The RCMP has not responded to CBC News’s questions about why the service initially said it was not using facial recognition technology, which units have been using Clearview AI and for how long.

Clearview AI’s powerful technology can unearth items of personal information — including a person’s name, phone number, address or occupation — based on nothing more than a photo.

Concerns about the software erupted after a New York Times investigation revealed the software had extracted more than three billion photos from public websites like Facebook and Instagram and turned them into a database used by more than 600 law enforcement agencies in the U.S., Canada and elsewhere.

“While the RCMP generally does not disclose specific tools and technologies used in the course of its investigations, in the interest of transparency, we can confirm that we recently started to use and explore Clearview AI’s facial recognition technology in a limited capacity,” said the RCMP’s recent statement.

“We are also aware of limited use of Clearview AI on a trial basis by a few units in the RCMP to determine its utility to enhance criminal investigations.”

A ‘creeper’s paradise,’ says MP

New Democrat MP Charlie Angus has asked Attorney General David Lametti to issue a moratorium on police use of facial recognition technology until Parliament can study the issue.

“I am very concerned that the RCMP misrepresented their use of Clearview AI,” he said.

“This is a stalker’s, creeper’s paradise and the fact that we have police services in Canada using a technology that has a massive database that may have been taken illegally, because how did they get all these photos in the first place, it compromises our police and it compromises citizen rights.”

Public Safety Minister Bill Blair’s office issued a statement to CBC News saying the department “look[s] forward” to seeing the report of the Office of the Privacy Commissioner on the RCMP’s use of facial recognition technology.

“We are committed to protecting the rights of Canadians, including the right to privacy,” said the department.

The RCMP is one of several Canadian police forces that recently have acknowledged using Clearview AI.

The Ontario Provincial Police had been silent about which facial recognition technology it was using until this past weekend, when it issued a statement saying officers from four units — child sexual exploitation, anti-human trafficking, digital forensics and cyber crime — have been using a free online trial of the Clearview AI software since December.

The OPP said it has since ordered its officers to stop using the software.
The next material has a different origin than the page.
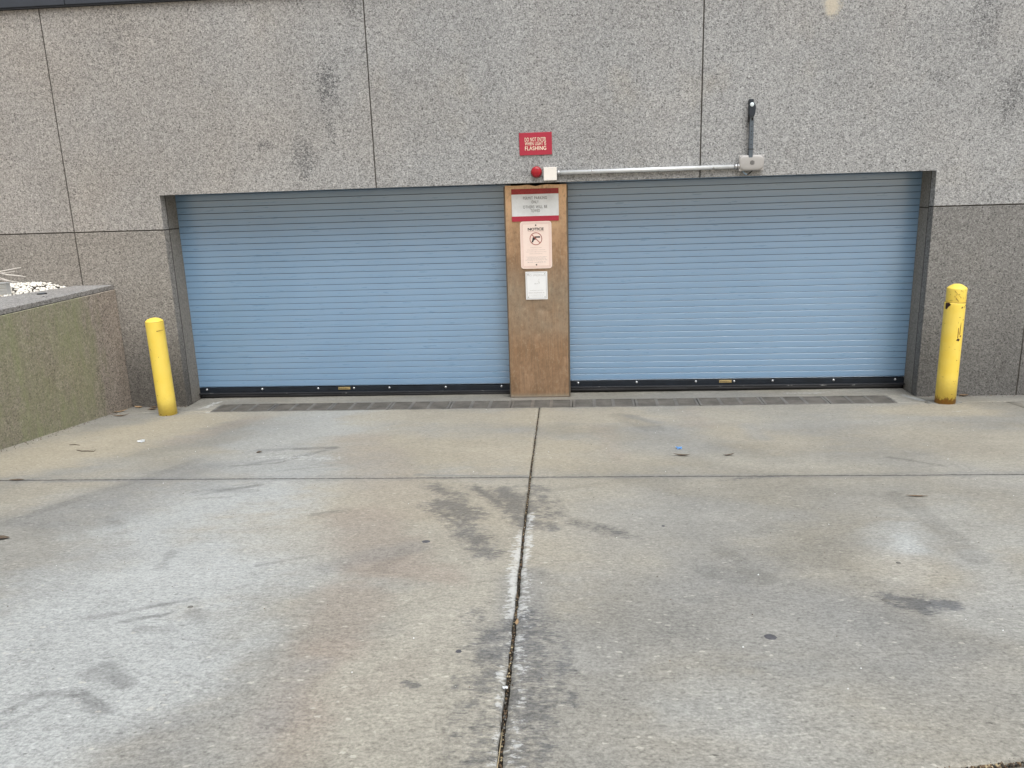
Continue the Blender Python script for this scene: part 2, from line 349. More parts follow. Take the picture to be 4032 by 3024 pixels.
def yellow(name,rust_h=0.,chips=0.):
    t=NT(name);P=t.P;tc=t.n('ShaderNodeTexCoord');O=tc.outputs['Object'];s=t.n('ShaderNodeSeparateXYZ');t.set(s.inputs[0],O);z=s.outputs[2]
    a=t.noise(P,5,4);b=t.noise(P,45,4,.7);c=t.mix(t.rng(a,.3,.7),(.85,.62,.085),(.88,.68,.14))
    st=t.noise(t.vmul(P,(9,9,.9)),4,4,.6);c=t.mix(t.rng(st,.56,.8,0,.25),c,(.60,.42,.08))
    ch=t.noise(t.vmul(P,(1,1,1)),26,5,.72);f=t.rng(ch,.735-chips*.02,.75-chips*.02)
    c=t.mix(f,c,(.10,.035,.02))
    e=t.math('ADD',z,t.math('MULTIPLY',t.math('SUBTRACT',t.noise(t.vmul(P,(1,1,.5)),48,5,.75),.5),.17))
    c=t.mix(t.rng(e,rust_h-.008,rust_h+.002,1,0),c,t.mix(t.rng(b,.35,.6),(.085,.014,.010),(.30,.075,.022)))
    grime=t.rng(t.math('ADD',z,t.math('MULTIPLY',b,.3)),.12,.42,.5,0.);c=t.mix(grime,c,(.52,.36,.055))
    bp=t.bump(t.noise(P,30,3),.15,.004);return t.out(c,t.rng(b,.3,.7,.42,.6),0.,bp,.4)
M['yellow']=yellow('yellow bollard paint',.012,0)
M['yellow_rust']=yellow('yellow chipped bollard paint',.085,2)
M['chip']=plain('bare dark rust',(.035,.014,.012),.8,0,.5,60)
M['chip_red']=plain('red rust',(.13,.030,.015),.8,0,.5,60)
M['crease']=plain('dirty crease',(.30,.18,.04),.8,0,.5,60)
# ================================================================ DRIVEWAY (one sheet of cast slabs)
H=2.30; XR=7.90; DJ=.353; HJ=1.935; X1,X2,X3,X4=-1.006,2.335,5.624,8.895
def gz(X,Y):
    X=np.asarray(X,float);Y=np.asarray(Y,float)
    lin=-.0979*np.clip(Y,-9,0)+0*X
    prof=np.interp(Y,[-60,-9,-.37,-.05,.2,9],[.881,.881,.036,.031,.004,.0])
    lin=np.where(Y<-9,.881,lin)
    wgt=np.clip((X-.08)/.3,0,1)*np.clip((7.87-X)/.3,0,1);wgt=wgt*wgt*(3-2*wgt)
    return lin*(1-wgt)+prof*wgt+.0045*(np.clip(X,-8,14)-3.95)
def gzf(x,y): return float(gz(x,y))
PAL={'pale':(.355,.365,.362),'white':(.6,.6,.6),'grey':(.262,.262,.254),'dgrey':(.195,.196,.195),'dark':(.115,.118,.13),'tan':(.338,.302,.237),'beige':(.325,.306,.262),'rust':(.272,.232,.198),'dtan':(.23,.20,.155)}
STAINS=[(1.93,-0.79,2.07,-2.69,0.9,'pale',0.55),(2.32,-3.67,2.32,-4.98,1.0,'pale',0.9),(2.39,-4.53,2.43,-6.03,0.9,'pale',0.9),(2.65,-5.68,2.66,-6.35,0.7,'pale',0.7),
(2.74,-4.13,2.66,-5.24,0.45,'pale',0.5),(3.11,-4.78,3.01,-5.37,0.3,'pale',0.35),(1.69,-4.99,1.82,-4.67,0.4,'grey',0.4),(1.08,-4.06,1.4,-2.82,0.3,'dgrey',0.45),
(1.53,-3.96,1.69,-3.28,0.3,'dgrey',0.3),(-0.31,-2.8,0.23,-1.41,0.4,'tan',0.9),(0.06,-2.51,0.49,-0.73,0.3,'tan',0.8),(0.54,-3.67,0.73,-3.21,0.25,'tan',0.5),
(0.54,-0.73,1.09,-0.63,0.2,'tan',0.4),(0.81,-1.83,1.14,-0.75,0.15,'rust',0.35),(1.83,-2.46,2.47,-2.54,0.18,'white',0.5),(1.73,-2.21,2.34,-2.14,0.07,'dgrey',0.5),
(1.85,-2.68,2.14,-2.46,0.035,'dgrey',0.6),(2.14,-2.46,2.36,-2.19,0.06,'dgrey',0.55),(1.78,-3.45,2.18,-3.31,0.05,'dgrey',0.55),(1.89,-3.34,2.25,-3.16,0.03,'dgrey',0.4),
(2.5,-0.81,3.8,-0.86,0.35,'tan',0.6),(3.04,-2.07,3.92,-2.41,0.5,'tan',0.75),(3.16,-3.45,3.88,-3.56,0.5,'tan',0.6),(2.51,-1.87,3.28,-3.86,0.25,'rust',0.35),
(3.26,-4.12,4.0,-4.28,0.6,'tan',0.45),(3.84,-4.94,3.76,-5.64,0.6,'beige',0.6),(3.77,-5.21,3.59,-6.26,0.7,'beige',0.7),(3.79,-5.98,4.06,-6.29,0.7,'beige',0.5),
(3.1,-3.95,3.4,-4.71,0.2,'rust',0.6),(3.36,-4.84,3.72,-4.89,0.16,'rust',0.65),(3.35,-5.12,3.39,-5.65,0.16,'rust',0.55),(3.39,-5.65,3.4,-6.17,0.16,'rust',0.55),
(3.39,-6.05,3.47,-6.36,0.14,'rust',0.5),(3.72,-5.79,3.6,-5.99,0.1,'rust',0.2),(3.38,-5.8,3.38,-6.27,0.12,'dgrey',0.35),(3.2,-5.84,3.22,-6.37,0.3,'grey',0.5),
(3.07,-6.28,3.07,-6.42,0.25,'dgrey',0.4),(3.48,-4.51,3.13,-4.84,0.12,'dgrey',0.35),(3.4,-3.34,3.6,-3.61,0.1,'dark',0.55),(3.54,-3.66,3.72,-3.95,0.13,'dark',0.95),
(3.46,-3.71,3.86,-4.39,0.1,'dark',0.6),(3.74,-4.28,3.93,-4.6,0.1,'dark',0.55),(3.67,-3.34,3.93,-3.81,0.07,'dark',0.6),(3.87,-3.45,4.05,-3.85,0.14,'dark',0.8),
(3.96,-3.76,4.11,-4.12,0.12,'dark',0.7),(4.08,-3.34,4.25,-3.94,0.12,'dark',0.4),(4.12,-4.03,4.23,-4.2,0.08,'dark',0.4),(4.1,-4.94,4.11,-5.63,0.16,'dgrey',0.45),
(4.05,-5.47,4.06,-5.91,0.14,'dark',0.45),(4.17,-5.34,4.21,-6.33,0.17,'dark',0.5),(4.07,-5.97,4.1,-6.38,0.12,'dark',0.35),(4.18,-4.82,4.19,-5.34,0.12,'dgrey',0.45),
(3.91,-5.3,4.07,-5.51,0.08,'dark',0.4),(4.07,-4.28,4.11,-5.34,0.06,'white',0.95),(4.1,-3.94,4.13,-4.88,0.045,'white',0.8),(4.14,-4.88,4.15,-5.29,0.05,'white',0.7),
(4.12,-5.34,4.13,-5.74,0.03,'white',0.6),(4.14,-5.25,4.2,-6.37,0.05,'white',0.6),(3.97,-0.5,4.07,-3.45,0.04,'white',0.35),(4.11,-5.77,4.14,-6.37,0.035,'white',0.6),
(4.08,-0.88,4.79,-1.02,0.4,'tan',0.7),(4.2,-2.26,4.67,-2.58,0.4,'tan',0.45),(4.17,-3.23,4.61,-3.85,0.5,'beige',0.5),(4.73,-2.72,4.56,-1.34,0.1,'rust',0.25),
(4.88,-0.91,5.11,-1.26,0.1,'dgrey',0.5),(5.1,-1.76,5.28,-2.44,0.5,'grey',0.5),(5.7,-0.7,5.71,-1.38,0.25,'tan',0.35),(5.68,-1.77,6.12,-2.13,0.25,'tan',0.55),
(5.57,-2.73,6.18,-2.87,0.4,'beige',0.5),(5.88,-1.39,5.91,-1.96,0.12,'grey',0.4),(5.44,-0.69,5.43,-1.37,0.15,'rust',0.3),(6.68,-0.98,6.82,-1.98,0.35,'dgrey',0.2),
(7.38,-0.78,8.08,-0.81,0.25,'tan',0.7),(7.18,-1.99,7.83,-2.17,0.5,'tan',0.5),(7.21,-2.75,7.53,-2.75,0.3,'beige',0.5),(6.43,-4.09,6.64,-4.46,0.5,'pale',0.35),
(6.4,-4.77,6.16,-5.36,0.3,'pale',0.35),(6.05,-4.33,5.94,-4.78,0.25,'pale',0.55),(5.89,-4.75,6.02,-4.84,0.15,'tan',0.45),(4.39,-4.11,4.59,-4.27,0.1,'dark',0.3),
(4.52,-4.27,4.71,-4.38,0.06,'dark',0.25),(4.99,-4.48,5.06,-4.86,0.4,'dgrey',0.25),(5.14,-4.91,5.32,-5.39,0.6,'dgrey',0.3),(4.63,-4.49,4.85,-4.62,0.5,'grey',0.4),
(4.8,-3.85,5.31,-4.02,0.5,'grey',0.4),(5.42,-5.11,5.68,-5.57,0.4,'dgrey',0.25),(5.77,-5.12,5.94,-5.21,0.085,'dark',1.3),(5.79,-5.17,5.85,-5.23,0.08,'dark',1.2),
(4.39,-5.62,4.46,-6.22,0.35,'grey',0.3),(4.26,-5.62,4.31,-5.96,0.12,'dark',0.35),(5.41,-5.66,5.56,-5.91,0.6,'grey',0.3),(5.35,-3.23,5.8,-3.12,0.04,'dark',0.35),
(4.71,-3.11,5.37,-3.11,0.03,'dgrey',0.5),(3.23,-3.04,4.03,-3.08,0.04,'dgrey',0.6),(1.53,-3.09,0.52,-3.16,0.04,'dgrey',0.5),(4.82,-5.88,4.85,-6.05,0.3,'pale',0.25),
(4.94,-6.05,5.1,-6.19,0.4,'pale',0.25),(2.19,-5.84,2.58,-6.09,0.3,'white',0.3),(2.27,-5.39,2.57,-5.24,0.03,'dgrey',0.5),(2.55,-5.86,2.73,-5.94,0.05,'dgrey',0.4),
(2.58,-6.0,2.76,-6.11,0.04,'dgrey',0.4),(2.4,-6.03,2.6,-5.99,0.04,'dgrey',0.3),(2.76,-5.08,2.83,-5.02,0.03,'dgrey',0.3),(3.76,-5.9,3.8,-5.92,0.02,'dark',0.6),
(3.93,-5.86,3.96,-5.94,0.018,'dark',0.5),(4.27,-5.63,4.29,-5.61,0.018,'dark',0.5),(6.59,0.18,7.02,0.16,0.03,'white',0.9),(0.28,-0.18,0.3,0.12,0.08,'white',0.8),
(0.44,-0.46,0.4,-0.33,0.05,'white',0.6),(7.79,0.05,7.86,-0.24,0.05,'pale',0.8),(7.87,-0.92,8.08,-0.81,0.05,'white',0.5),(4.34,0.45,4.82,0.55,0.05,'rust',0.5),
(5.07,0.47,5.7,0.56,0.05,'rust',0.4),(0.35,0.36,3.49,0.5,0.1,'dtan',0.5),(4.34,0.51,7.76,0.62,0.1,'dtan',0.4),(2.44,-5.43,2.6,-5.35,0.022,'smear',1),
(2.48,-5.27,2.64,-5.19,0.018,'smear',0.9),(2.56,-5.51,2.7,-5.49,0.05,'smear',0.5),(2.58,-5.79,2.74,-5.94,0.03,'smear',0.9),(2.52,-5.87,2.58,-5.79,0.03,'smear',0.4),
(2.42,-6.13,2.47,-6.01,0.022,'smear',0.8),(2.47,-6.01,2.63,-6.01,0.022,'smear',0.7),(2.63,-6.01,2.78,-6.12,0.035,'smear',0.9),(2.48,-6.23,2.54,-6.06,0.02,'smear',0.5),
(2.21,-4.61,2.27,-4.84,0.035,'smear',0.7),(1.5,-4.0,1.79,-4.31,0.05,'smear',0.4),(2.72,-5.33,2.79,-5.42,0.05,'smear',0.5),(2.76,-4.79,3.01,-4.65,0.02,'smear',0.7),
(2.78,-3.96,2.96,-3.86,0.04,'smear',0.7),(1.86,-3.51,2.17,-3.27,0.035,'smear',0.8),(1.96,-3.42,2.18,-3.43,0.05,'smear',0.7),(1.71,-2.75,2.06,-2.66,0.022,'smear',0.8),
(2.06,-2.66,2.3,-2.26,0.03,'smear',0.8),(2.04,-2.18,2.36,-2.16,0.05,'smear',0.8),(2.15,-2.9,2.53,-2.75,0.018,'smear',0.6),(1.86,-3.61,2.09,-3.56,0.015,'smear',0.6),
(6.36,-3.56,6.33,-4.7,0.09,'smear',0.5),(5.04,-4.85,5.24,-4.93,0.12,'smear',0.55),(6.66,-2.63,6.92,-2.88,0.03,'smear',0.7),(4.81,-0.91,5.03,-1.54,0.15,'smear',0.5),
(4.39,-4.07,4.59,-4.27,0.08,'smear',0.5),(4.18,-3.45,4.54,-3.29,0.04,'smear',0.4),(5.12,-4.55,5.18,-4.71,0.06,'smear',0.4),(4.05,-4.82,4.23,-4.88,0.06,'smear',0.3),
(1.36,-2.53,0.9,-4.15,0.07,'smear',0.35),(3.47,-4.58,3.37,-4.87,0.06,'smear',0.3),(6.07,-4.4,6.04,-4.53,0.12,'pale',0.8)]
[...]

An OPP spokesperson said it also reached out to the Office of the Information and Privacy Commissioner of Ontario.

Municipal police services in Calgary, Edmonton, Halifax and Windsor, Ont. are now reporting that they have used the technology. Earlier this month, Toronto police said some of their officers have used Clearview AI — one month after denying it.

The Ottawa Police Service said it tested another system last year — from NeoFace Reveal — but no longer uses it.

WATCH: Why experts are concerned about facial-recognition technology

Several privacy watchdogs are launching a joint investigation into the creators of a controversial facial recognition technology. 2:42

“There may be reasons that police use this in a very good way, but that should be under judicial oversight and we need to know what the ground rules are,” said Angus, who successfully pushed for a study by the House of Commons committee on access to information, privacy and ethics of the technology’s effects on civil society and privacy rights.

“The power of machine-driven artificial intelligence to identify people or misidentify them, when you’re walking down the street, when you’re walking into a store … when they’re trolling the pictures you put up on Facebook of your family barbecue — this cuts to the very heart of who we are as individuals, our right to privacy, our right to be in public.”

The federal Office of the Privacy Commissioner opened an investigation into whether the Mounties’ use of facial recognition software violates federal privacy law late last week. That probe is happening in tandem with another probe by the OPC and its provincial counterparts looking into Clearview’s practices.

The RCMP said it will work with federal Privacy Commissioner Daniel Therrien on guidelines for the use of facial-recognition technology under Canadian law.